Royal Mail Pension Closure Will Be No Red-Letter Day

Closing one of Britain’s largest final salary pension schemes is unlikely to be a red-letter day for the Royal Mail as workers threaten industrial action.

The pension has almost 100,000 members and assets under management of £7.4 billion, but bosses say the scheme is unaffordable and have no option other than closure to protect the pensions of current members.

A Royal Mail pension pays a guaranteed, index-linked income and tax-free lump sum based on a worker’s salary and length of service.

The plan is to replace the final salary guarantees with a less generous defined contribution scheme that comes with no guarantees. Instead, the amount paid depends on the value of underlying stock market investments.

The Communication Workers Union (CWU) is angry at the prospect and has threatened to disrupt postal services if the plan goes ahead.

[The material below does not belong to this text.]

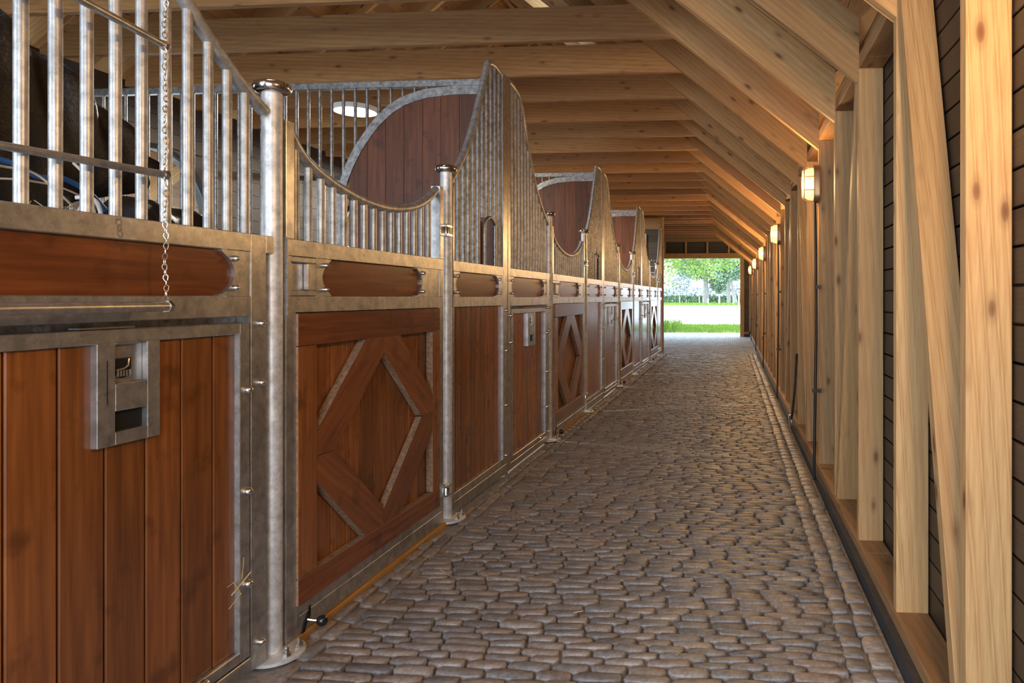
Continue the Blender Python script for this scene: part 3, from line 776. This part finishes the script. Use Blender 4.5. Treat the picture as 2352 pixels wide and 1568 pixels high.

Workers stand to lose thousands

The union claims workers could lose up to a third of pension benefits over their lifetime.

Giving the example of a 50-year-old earning £25,000 a year retiring at 65 years old, the loss over a 25-year retirement could amount to almost £110,000 at the rate of £4,392 a year.

Royal Mail argues that after consulting pension professionals, workers and the union, no one can come up with a viable plan to keep the current pension running.

“The scheme will go into deficit from next year,” said a spokesman.

”We have concluded that there is no affordable solution to keeping the plan open in its current form. Therefore, the company has come to the decision that the plan will close to future accrual on March 31, 2018, subject to trustee approval.”

Unacceptable decision

“We are still in talks with unions about a sustainable and affordable solution for the provision of future pension benefits.”

Meanwhile, the union considers the closure proposal unacceptable to members in the scheme.

“Although Royal Mail’s own consultation exercise revealed massive opposition to its closure plan, the company has decided to ignore the views of its workforce and proceed with closure without consent,” said a spokesman.

“We will not stand by and watch the company abandon the pension promises it made at the time of privatisation which threatens our members with massive cuts to their future pension benefits and insecurity and poverty in retirement.”